As Director of Content Marketing at Salesforce, I get a lot of questions about how smaller companies should go about building a content marketing strategy from the ground up.

Usually, my answer surprises people. It seems like the easy answer would be to start a blog, populate it with as much content as you can, and then think about how to publicize, optimize, and grow it.

In my view, that’s exactly what you shouldn’t do. While creating a bunch of content may seem like an easy first step, it can be a trap. Soon, you’re obsessed with “feeding the beast,” and you suddenly can’t find time to build a jumble of blog posts into a cohesive content marketing strategy.

My advice? Start with these five steps to ensure a solid foundation for your content marketing efforts — then start blogging, sharing, and generating new business.

Step 1: Figure out how content marketing fits into your company’s overall strategy.

I don’t mean just the marketing strategy; I mean the entire business model. Every business sells something to someone, so how does marketing — and specifically, content marketing — fit in?

At Salesforce, we use the V2MOM (vision, values, methods, obstacles, measures) approach to prioritizing business goals. This makes it really easy to know what our CEO, our sales team, and our marketing colleagues are working toward — and where content marketing can align to those goals.

If you don’t have a clear view of your company’s overall goals, talk to your sales and marketing teams and figure out where their pain points are. Content marketing is unique, and these kinds of internal conversations can trigger useful ideas. Also, remember that if you’re unable to express your value in the language that the rest of your company speaks, you’ll have a hard time growing your team or justifying your budget.

Step 2: Figure out what you can track and measure — and what you can’t.

Modern marketing is data-driven, and content marketing is no exception. Too often, I hear content marketers getting hung up on the wording of a blog post or the subjective beauty of an infographic. Don’t get me wrong: Quality is absolutely important, and your content must be great. But your content is also only as good as your ability to measure it (which goes back to being able to express your value).

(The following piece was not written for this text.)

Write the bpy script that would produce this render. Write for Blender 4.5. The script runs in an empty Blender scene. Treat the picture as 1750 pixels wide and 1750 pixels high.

So, once you know your overall goals, figure out what you can track and measure. A good starting point is assigning metrics to each of your goals, then knowing whether you have the tools you need to measure them. For instance:

  • Goal: Grow brand awareness
  • Metrics: blog traffic, social followers, social media mentions, social shares, and third-party articles
  • How we’ll measure them: Google Analytics for blog traffic, social channels for follower numbers, Radian6 for social media mentions, Google Alerts for third-party articles

If you can’t measure something — or if doing so will be costly or labor-intensive — then consider whether it’s crucial to your strategy, or whether it’s something you should de-prioritize.

Step 3: Define your distribution strategy.

Amazing content without strategic distribution is like the proverbial tree that falls in the forest: if no one’s there to witness it, it didn’t happen. You could have the most beautiful infographic on Earth, but without an audience to enjoy it, it’s all but worthless.

So, before you start creating content, think about how you’ll make sure every piece of content you’ve taken the trouble to create reaches its target audience. Especially if you’re starting from scratch, focus on free and low-cost channels: SEO, social media, sites like Medium, and owned channels like your company’s blog and website. Once you get a better sense of where your audience is and what types of content work best, you can start investing in paid tactics like digital advertising.

Step 4: Examine everything through an ROI lens.

One of the great things about content marketing is that you can create and distribute content at minimal cost. So before you hire a bunch of people or pour a lot of money into high-end design, technology, or advertising services, go back to Step 1 and consider how you’re planning to express your value to the overall organization. If part of that hinges on being relatively low-cost, you’ll need to actually keep costs low until you know what works and what doesn’t.

Step 5: Run a pilot campaign.

The best way to hone your content marketing strategy is by taking it out for a spin. Keep your test small — maybe one core asset, like an e-book or webinar, plus some supporting content (blog posts, social posts, fun gifs, etc.) — and run it like you think an ideal content campaign should be run. Make sure the content is awesome, be exacting about distribution, and track results rigorously. In doing so, you’ll learn a lot about how you might refine your process, strategy, and results going forward.

Then — and only then — give yourself permission to start writing those scintillating blog posts you’re dying to write.